Upper School faculty representing Science, History, Arts, Letters, Communication and Foreign Language Arts would integrate their disciplines and would through consensus with the initial and subsequent groups of Upper School students develop the generations of interdisciplinary Great Questions.  Integrated interdisciplinary shared inquiry Socratic seminar development would remain an Upper School governance issue for the existence of the College. 

An example of a Great Question might be:  “How did the eighteenth century European belief against Superstition and Fanaticism affect the construction of the Establishment Clause of the U.S. Constitution’s First Amendment?”  This Great Question would describe and analyze the development, meaning and effects of the European Enlightenment belief in Rational Religion and in the dangers of Superstition and Fanaticism on the framing of the First Amendment’s Establishment Clause.

Other Great Questions might be:
-Does Dark Matter Matter?
-Can Your Render Unto Caesar When Caesar is Wrong?
-How Is The Child Mother To The Woman?
-Is Reality Really Real?
-Can Spacetime Truly Bend?
-Who Owns?:  The Moral Effects of Private Property
-Beyond legal and political equality in a just society there is the personal exercise of virtue.  What constitutes virtue and how does one live a virtuous life within a “fallen” society?

The Upper School program would form its General Upper School Community for policy governance organizing itself to settle all policy governance issues using The Upper School Meeting held weekly; there would be no Morning Meetings.
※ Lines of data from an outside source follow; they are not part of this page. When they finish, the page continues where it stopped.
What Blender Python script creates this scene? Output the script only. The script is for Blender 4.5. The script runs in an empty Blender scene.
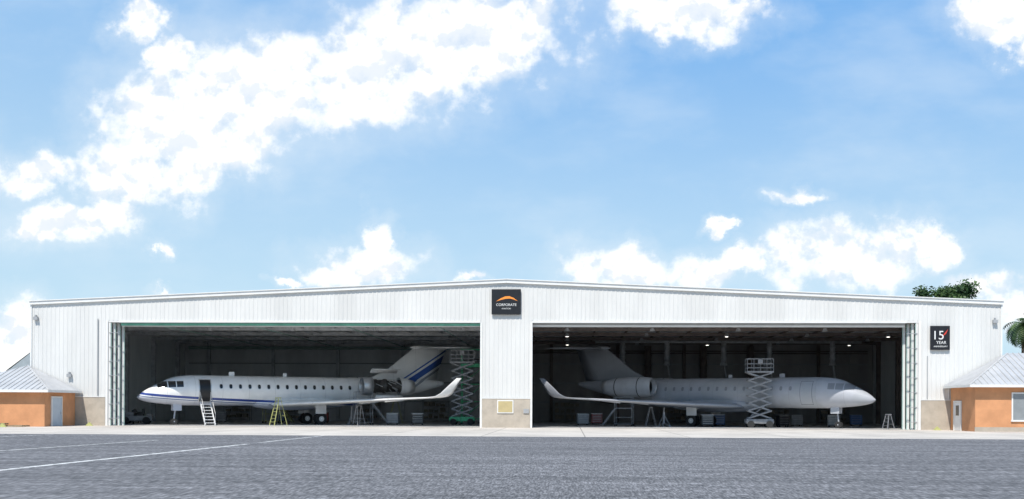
import bpy, math, random
from mathutils import Vector, Matrix
random.seed(7)
R=math.radians
sc=bpy.context.scene
sc.view_settings.view_transform='Standard'; sc.view_settings.look='None'; sc.view_settings.exposure=0

# ---------------------------------------------------------------- node helpers
class NT:
    def __init__(s,t): s.t=t
    def n(s,typ,**k):
        x=s.t.nodes.new(typ)
        for a,b in k.items(): setattr(x,a,b)
        return x
    def l(s,a,b): s.t.links.new(a,b)
    def put(s,v,inp):
        if isinstance(v,(int,float,tuple,list)): inp.default_value=v
        else: s.l(v,inp)
    def m(s,op,a,b=0.0,c=0.0,clamp=False):
        x=s.n('ShaderNodeMath',operation=op); x.use_clamp=clamp
        s.put(a,x.inputs[0]); s.put(b,x.inputs[1])
        if op in('MULTIPLY_ADD','SMOOTH_MIN','SMOOTH_MAX','COMPARE'): s.put(c,x.inputs[2])
        return x.outputs[0]
    def v(s,op,a,b=(0,0,0)):
        x=s.n('ShaderNodeVectorMath',operation=op)
        s.put(a,x.inputs[0]); s.put(b,x.inputs[1])
        return x.outputs['Value'] if op in('DOT_PRODUCT','LENGTH') else x.outputs[0]
    def noise(s,vec,scale,detail=4,rough=.5):
        x=s.n('ShaderNodeTexNoise'); s.l(vec,x.inputs['Vector'])
        x.inputs['Scale'].default_value=scale; x.inputs['Detail'].default_value=detail; x.inputs['Roughness'].default_value=rough
        return x
    def ss(s,val,a,b,o0=0.0,o1=1.0):
        x=s.n('ShaderNodeMapRange',interpolation_type='SMOOTHSTEP')
        s.put(val,x.inputs[0]); x.inputs[1].default_value=a; x.inputs[2].default_value=b
        x.inputs[3].default_value=o0; x.inputs[4].default_value=o1
        return x.outputs[0]
    def mix(s,f,a,b,typ='MIX'):
        x=s.n('ShaderNodeMix',data_type='RGBA',blend_type=typ)
        s.put(f,x.inputs[0]); 
        for v,i in((a,6),(b,7)):
            if isinstance(v,tuple) and len(v)==3: v=v+(1,)
            s.put(v,x.inputs[i])
        return x.outputs[2]

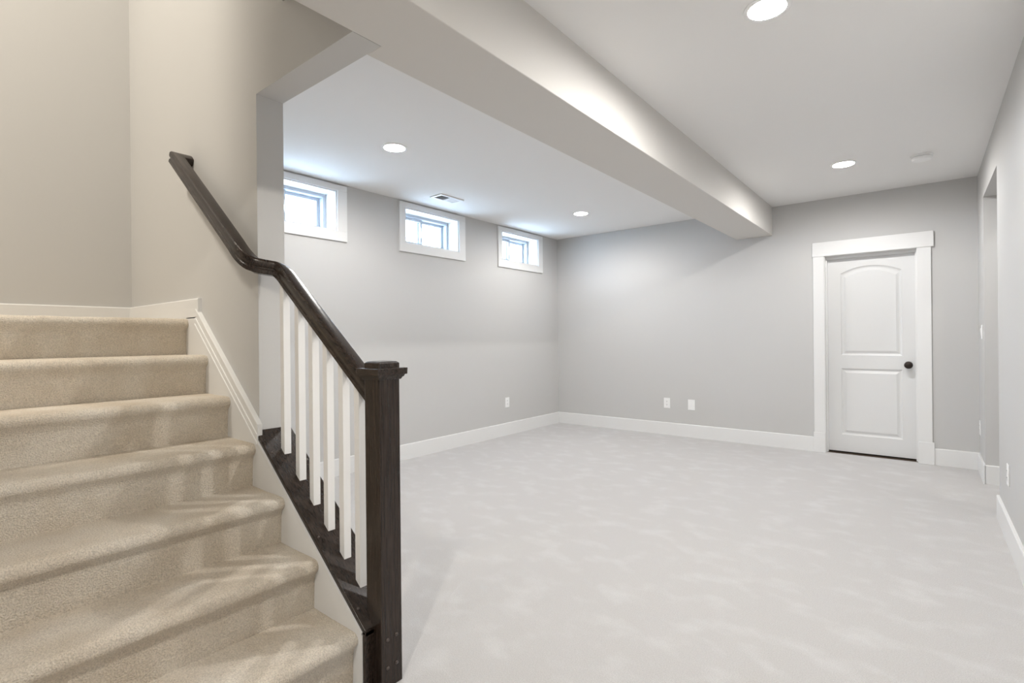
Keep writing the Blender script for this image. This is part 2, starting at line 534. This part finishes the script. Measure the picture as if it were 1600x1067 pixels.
for x in (1.9428, 2.0671, 2.1756, 2.2806, 2.3894, 2.4917):
    x += 0.0008
    bm = bmesh.new()
    prism(bm, [(x - 0.0305, capz(x - 0.0305) - 0.002), (x, capz(x) - 0.002), (x, zr(x) - 0.034), (x - 0.0305, zr(x - 0.0305) - 0.034)], 'y', YM - 0.0155, YM + 0.0155)
    link('baluster', bm, M['bal'], rl, bevel=0.0012)

# ------------------------------------------------------------------ windows
def window(idx, y0, y1, op, label):
    w = empty('window_%d' % idx, (0, (y0 + y1) / 2, WZ0))
    tag(w, label, 'window', kind='structure')
    a, b = op
    c0, c1 = zo0, zo1
    T = 0.02
    bm = B((0, T, y0, y1, c1, WZ1), (0, T, y0, y1, WZ0, c0), (0, T, y0, a, c0, c1), (0, T, b, y1, c0, c1))
    link('casing', bm, M['trim'], w, bevel=0.0015)
    q = 0.010
    bm = B((-0.155, 0.004, a, b, c1 - q, c1), (-0.155, 0.004, a, b, c0, c0 + q), (-0.155, 0.004, a, a + q, c0 + q, c1 - q), (-0.155, 0.004, b - q, b, c0 + q, c1 - q))
    link('reveal_lining', bm, M['trim'], w)
    F = 0.040
    def ring(x0, x1, ya, yb, za, zb, f):
        return B((x0, x1, ya, yb, zb - f, zb), (x0, x1, ya, yb, za, za + f), (x0, x1, ya, ya + f, za + f, zb - f), (x0, x1, yb - f, yb, za + f, zb - f))
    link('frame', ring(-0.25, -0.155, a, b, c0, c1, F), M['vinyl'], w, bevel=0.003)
    ym = (a + b) / 2 - 0.012
    fa, fb, fc0, fc1 = a + F, b - F, c0 + F, c1 - F
    for k, (ya, yb, x0) in enumerate(((fa, ym + 0.020, -0.205), (ym - 0.022, fb, -0.240))):
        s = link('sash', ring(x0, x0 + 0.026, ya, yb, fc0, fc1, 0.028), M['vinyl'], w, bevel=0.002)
        link('pane', B((x0 + 0.010, x0 + 0.014, ya + 0.028, yb - 0.028, fc0 + 0.028, fc1 - 0.028)), M['glass'], s)
        if k == 0:
            zc = (fc0 + fc1) / 2
            bm = B((x0 + 0.026, x0 + 0.034, yb - 0.026, yb - 0.006, zc - 0.055, zc + 0.055), (x0 + 0.034, x0 + 0.050, yb - 0.022, yb - 0.010, zc - 0.045, zc + 0.005))
            link('latch', bm, M['slat'], s, bevel=0.002)
labels = ['high white basement window nearest the stair railing, partly behind the stair wall',
          'high white slider window in the middle of the three, beside the ceiling vent',
          'high white slider window nearest the far corner of the room']
for i, ((a, b), op) in enumerate(zip(WINS, OPEN)):
    window(i + 1, a, b, op, labels[i])

# ------------------------------------------------------------------ door
d = empty('door_1', (3.7, 0, 0))
tag(d, 'white two panel arched interior door with craftsman casing and dark knob', 'door', kind='structure')
bm = B((3.2195, 3.3204, -0.02, 0, 0.205, 2.0401), (4.0776, 4.181, -0.02, 0, 0.205, 2.0401))
link('side_casing', bm, M['trim'], d, bevel=0.0015)
link('head_casing', B((3.2134, 4.2004, -0.027, 0, 2.0401, 2.1854)), M['trim'], d, bevel=0.0015)
link('plinth_block', B((3.2134, 3.3204, -0.024, 0, 0, 0.208)), M['trim'], d, bevel=0.003)
link('plinth_block', B((4.0776, 4.196, -0.024, 0, 0, 0.208)), M['trim'], d, bevel=0.003)
bm = B((3.3004, 3.3254, -0.001, 0.14, 0, 2.06), (4.0726, 4.0976, -0.001, 0.14, 0, 2.06), (3.3254, 4.0726, -0.001, 0.14, 2.036, 2.06),
       (3.3254, 3.337, 0.05, 0.085, 0, 2.036), (4.061, 4.0726, 0.05, 0.085, 0, 2.036), (3.337, 4.061, 0.05, 0.085, 2.008, 2.036))
link('jamb', bm, M['trim'], d, bevel=0.001)
link('gap', B((3.33, 4.07, 0.04, 0.22, 0.0, 0.004)), M['gap'], d)  # dark sheet coloured as the shade under the door
# slab with two moulded panels
SX0, SX1, SZ0, SZ1, SY = 3.328, 4.070, 0.018, 2.032, 0.086
def offset_outline(x0, x1, z0, z1, rise, o, n=24):
    x0 += o; x1 -= o; z0 += o; z1 -= o
    pts = [(x0, z0), (x1, z0)]
    if rise <= 0:
        return pts + [(x1, z1), (x0, z1)]
    # arched head: circular arc through the two upper corners
    hw = (x1 - x0) / 2
    rad = (hw * hw + rise * rise) / (2 * rise)
    cz = z1 + rise - rad
    a = math.asin(hw / rad)
    for i in range(n + 1):
        t = a - 2 * a * i / n
        pts.append(((x0 + x1) / 2 + rad * math.sin(t), cz + rad * math.cos(t)))
    return pts
bm = bmesh.new()
edges = []
def loopv(pts, y):
    vs = [bm.verts.new((p[0], y, p[1])) for p in pts]
    es = []
    for i in range(len(vs)):
        es.append(bm.edges.new((vs[i], vs[(i + 1) % len(vs)])))
    return vs, es
ov, oe = loopv([(SX0, SZ0), (SX1, SZ0), (SX1, SZ1), (SX0, SZ1)], SY)
edges += oe
inner = []
for (x0, x1, z0, z1, ri) in ((3.452, 3.958, 1.012, 1.856, 0.066), (3.452, 3.958, 0.192, 0.876, 0)):
    prev = None
    for o_, dep in ((0, 0), (0.006, 0.007), (0.015, 0.012), (0.024, 0.012), (0.046, 0.002)):
        vs, es = loopv(offset_outline(x0, x1, z0, z1, ri * (1 - o_ * 1.5), o_), SY + dep)
        if prev is None:
            edges += es
        else:
            for i in range(len(vs)):
                j = (i + 1) % len(vs)
                bm.faces.new((prev[i], prev[j], vs[j], vs[i]))
        prev = vs
    bm.faces.new(prev)
bmesh.ops.triangle_fill(bm, use_beauty=True, use_dissolve=False, edges=edges)
bk = [bm.verts.new((v.co.x, SY + 0.035, v.co.z)) for v in ov]
bm.faces.new(list(reversed(bk)))
for i in range(4):
    j = (i + 1) % 4
    bm.faces.new((ov[i], bk[i], bk[j], ov[j]))
sl = link('panel_door', bm, M['door'], d)
bm = bmesh.new()
lathe(bm, [(0.034, 0.0), (0.034, -0.004), (0.028, -0.009), (0.014, -0.012), (0.011, -0.030), (0.014, -0.036), (0.025, -0.041), (0.0325, -0.050),
           (0.0345, -0.058), (0.0315, -0.067), (0.022, -0.073), (0.010, -0.0755), (0.0005, -0.076)], 4.006, SY, 0.925, 32, 'y', False, True)
link('knob', bm, M['bronze'], sl, smooth=50)

# ------------------------------------------------------------------ recessed lights
def make_light(x, y, depth=0.034, bulb=0.019):
    L = empty('recessed_light', (x, y, H))
    bm = bmesh.new()
    lathe(bm, [(0.0765, 0.004), (0.094, 0.0), (0.094, -0.003), (0.088, -0.0055), (0.076, -0.0055), (0.074, -0.002), (0.071, depth)], x, y, H, 56)
    link('trim_ring', bm, M['plastic'], L, smooth=40)
    bm = bmesh.new()
    r = lathe(bm, [(0.0715, depth), (0.0715, depth - 0.001)], x, y, H, 48, cap1=True)
    link('lens', bm, M['lamp'], L)
    pl = bpy.data.lights.get('bulb') or bpy.data.lights.new('bulb', 'POINT')
    pl.energy = BULB_WATTS
    pl.color = LAMP_COL[:3]
    pl.shadow_soft_size = 0.022
    b = bpy.data.objects.new('bulb', pl)
    COL.objects.link(b)
    b.parent = L
    b.location = (0, 0, bulb)
    return L
proto = make_light(*LIGHTS[0])
ll = ['lit recessed ceiling light nearest the camera, right of the beam', 'lit recessed ceiling light on the right side beside the smoke detector',
      'lit recessed ceiling light on the left side above the window nearest the stairs', 'lit recessed ceiling light on the left side near the far corner',
      'lit recessed ceiling light added far behind the viewer for ambient light',
      'lit recessed ceiling light added just behind the viewer to brighten the stairs']
for i, (x, y) in enumerate(LIGHTS):
    o = proto if i == 0 else copy_tree(proto)
    o.location = (x, y, H)
    if i == 5:  # added lamp, made warm to brighten the stairs
        for c in o.children:
            if c.type == 'LIGHT':
                c.data = c.data.copy()
                c.data.energy = 60
                c.data.color = (1.0, 0.92, 0.79)
    tag(o, ll[i], 'ceiling light', 'recessed ceiling lights')
for c in proto.children:
    if c.type == 'LIGHT':
        c.data = c.data.copy()
        c.data.energy = BULB_WATTS * 1.32
o = copy_tree(proto)
o.location = (5.06, -1.75, H)
tag(o, 'lit recessed light in the passage beyond the opening in the right wall', 'ceiling light', 'recessed ceiling lights')
for c in o.children:
    if c.type == 'LIGHT':
        c.data = c.data.copy()
        c.data.energy = 16

# flush lights of the stairwell, out of sight above the frame
M['lamp_up'] = emis('lit_opal_glass', (1.0, 0.92, 0.80, 1), 300.0)
for x, y, mt, lab in ((1.405, -7.00, 'lamp_up', 'lit round flush light on the upper ceiling beyond the stair landing'),):
    fl = empty('flush_light', (x, y, ZTOP))
    tag(fl, lab, 'ceiling light')
    bm = bmesh.new()
    lathe(bm, [(0.23, 0.0), (0.23, -0.04), (0.21, -0.045), (0.20, -0.035)], x, y, ZTOP, 40, cap0=True)
    link('ring', bm, M['plastic'], fl, smooth=40)
    bm = bmesh.new()
    lathe(bm, [(0.20, -0.037), (0.18, -0.055), (0.12, -0.066), (0.06, -0.070), (0.002, -0.072)], x, y, ZTOP, 40, cap1=True)
    link('diffuser', bm, M[mt], fl, smooth=60)

# ------------------------------------------------------------------ smoke detector, vent
sd = empty('smoke_detector', (4.122, -1.004, H))
tag(sd, 'round white smoke detector on the ceiling near the passage', 'smoke detector')
bm = bmesh.new()
lathe(bm, [(0.071, 0.0), (0.071, -0.010), (0.068, -0.012), (0.066, -0.012)], 4.122, -1.004, H, 40, cap0=True, cap1=True)
link('base_plate', bm, M['plastic'], sd, smooth=40)
bm = bmesh.new()
lathe(bm, [(0.060, -0.011), (0.060, -0.015), (0.066, -0.018), (0.064, -0.032), (0.058, -0.038), (0.030, -0.040), (0.0005, -0.0405)], 4.122, -1.004, H, 40, cap1=True)
link('cover', bm, M['plastic'], sd, smooth=40)

vt = empty('ceiling_vent', (0.397, -2.577, H))
tag(vt, 'white metal air register on the ceiling above the middle window', 'vent')
vx0, vx1, vy0, vy1 = 0.316, 0.480, -2.735, -2.419
f = 0.028
bm = B((vx0, vx1, vy0, vy0 + f, H - 0.011, H), (vx0, vx1, vy1 - f, vy1, H - 0.011, H), (vx0, vx0 + f, vy0 + f, vy1 - f, H - 0.011, H),
       (vx1 - f, vx1, vy0 + f, vy1 - f, H - 0.011, H), (vx0 + f, vx1 - f, -2.581, -2.573, H - 0.011, H))
link('frame', bm, M['slat'], vt, bevel=0.002)
link('duct_shade_plate', B((vx0 + f, vx1 - f, vy0 + f, vy1 - f, H - 0.001, H)), M['dark'], vt)  # dark plate painted for the shade inside the duct
for s in (-1, 1):
    bm = bmesh.new()
    for i in range(9):
        yc = -2.577 + s * (0.012 + 0.0145 * i)
        a = math.radians(38) * s
        dy, dz = 0.0068 * math.cos(a), 0.0068 * math.sin(a)
        zc = H - 0.0062
        p = [(yc - dy, zc + dz), (yc + dy, zc - dz), (yc + dy, zc - dz + 0.0009), (yc - dy, zc + dz + 0.0009)]
        prism(bm, p, 'x', vx0 + f, vx1 - f)
    link('louver_bank', bm, M['slat'], vt)

# ------------------------------------------------------------------ outlets and switch (built facing -y, back at y = 0)
def plate(bm, w=0.080, h=0.126):
    prism(bm, [(-w / 2, -h / 2), (w / 2, -h / 2), (w / 2, h / 2), (-w / 2, h / 2)], 'y', -0.0055, 0)
def make_outlet():
    r = empty('wall_outlet', (0, 0, 0))
    bm = bmesh.new(); plate(bm)
    link('cover_plate', bm, M['plastic'], r, bevel=0.0025)
    for s in (-1, 1):
        bm = bmesh.new()
        lathe(bm, [(0.0175, -0.005), (0.0175, -0.0078)], 0, 0, s * 0.0205, 24, 'y', False, True)
        c = link('receptacle', bm, M['plastic'], r)
        link('slots', B((-0.0075, -0.0050, -0.0084, -0.0074, s * 0.0205 - 0.001, s * 0.0205 + 0.008), (0.0050, 0.0075, -0.0084, -0.0074, s * 0.0205, s * 0.0205 + 0.007),
                        (-0.0025, 0.0025, -0.0084, -0.0074, s * 0.0205 - 0.010, s * 0.0205 - 0.006)), M['dark'], c)
    return r
o1 = make_outlet()
o1.location = (1.6165, 0, 0.396)
tag(o1, 'white duplex outlet on the far wall, left of the pair', 'outlet', 'wall outlets')
for loc, rz, lab in (((0, -1.176, 0.411), 90, 'white outlet low on the window wall near the far corner'),
                     ((XR, -0.10, 0.391), -90, 'white outlet on the right wall between the passage opening and the far corner'),
                     ((XR, -2.047, 0.392), -90, 'white outlet low on the near right wall, before the passage opening')):
    c = copy_tree(o1)
    c.location = loc
    c.rotation_euler.z = math.radians(rz)
    tag(c, lab, 'outlet', 'wall outlets')
wp = empty('wall_plate', (1.922, 0, 0.394))
tag(wp, 'white cable wall plate on the far wall, right of the pair', 'wall plate')
bm = bmesh.new(); plate(bm, 0.084, 0.126)
bmesh.ops.translate(bm, verts=bm.verts, vec=wp.location)
link('cover_plate', bm, M['plastic'], wp, bevel=0.0025)
for s in (-1, 1):
    bm = bmesh.new()
    lathe(bm, [(0.007, -0.005), (0.007, -0.009), (0.0045, -0.009), (0.0045, -0.012)], 1.922, 0, 0.394 + s * 0.018, 16, 'y', False, True)
    link('jack', bm, M['slat'], wp)
sw = empty('light_switch', (0, 0, 0))
bm = bmesh.new(); plate(bm, 0.075, 0.118)
link('cover_plate', bm, M['plastic'], sw, bevel=0.0025)
bm = bmesh.new()
prism(bm, [(-0.005, -0.033), (-0.0085, -0.033), (-0.012, 0.033), (-0.005, 0.033)], 'x', -0.0165, 0.0165)
link('rocker', bm, M['plastic'], sw, bevel=0.001)
sw.location = (XR, -0.36, 1.235)
sw.rotation_euler.z = math.radians(-90)
tag(sw, 'white light switch on the right wall beside the passage opening', 'light switch')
Policy on criteria and demonstration of criteria for successful seminar completion and on seminar class attendance would be decided by the inaugural community, maintained, reviewed and if necessary revised by subsequent Upper School communities as well as policy concerning the establishment of assessments, grading and ranking schemes. The Upper School community would consider certain budgeting issues as well.  But, the gravest decisions to be made by the Upper School community aside from course curriculum, Great Question decisions, is on the criteria for graduation and the granting of diplomas and degrees and what would constitute successful demonstration of the criteria. 

While it is the intent of this paper to grant a measure of autonomy to the Upper School by relieving it of most of its Rockaway College General Schools Community obligations, it intends to insist on it being a full participant in the institution-wide General College Community.  Additionally, under Upper School expansion there might be a need to alter community governance, but if community governance is changed, it must remain in keeping with decentralized, fully participatory Democratic Education principles and practices.

On mentoring: It is nearly a given that Venture and Lower School students need the supportive service of deep mentoring relationships with those thoroughly versed in the cooperative self-directed academics of the school and in the unique social-emotional and cognitive styles of the school’s population to assist them in maneuvering through the channels of the academy and to help them help themselves to work through their natural inclinations and individual differences to achieve schooling success.  But, the intended population of the Rockaway College component as much requires such support as they move through the Upper School as well.  Therefore, each student in the Lower and the Upper Schools, as well as in the Venture School, would be required to be mentored for as long as he or she is in residency. The Venture Crew Advisors would be tasked to mentor Venture School students for the time the youngsters are in the Venture School.  The Lower School Learning Specialists would be tasked to mentor Lower School students for the time these adolescents are in The Lower School.  The Upper School faculty would be tasked to mentor to the Upper School scholars for the time these young adults are in The Upper School.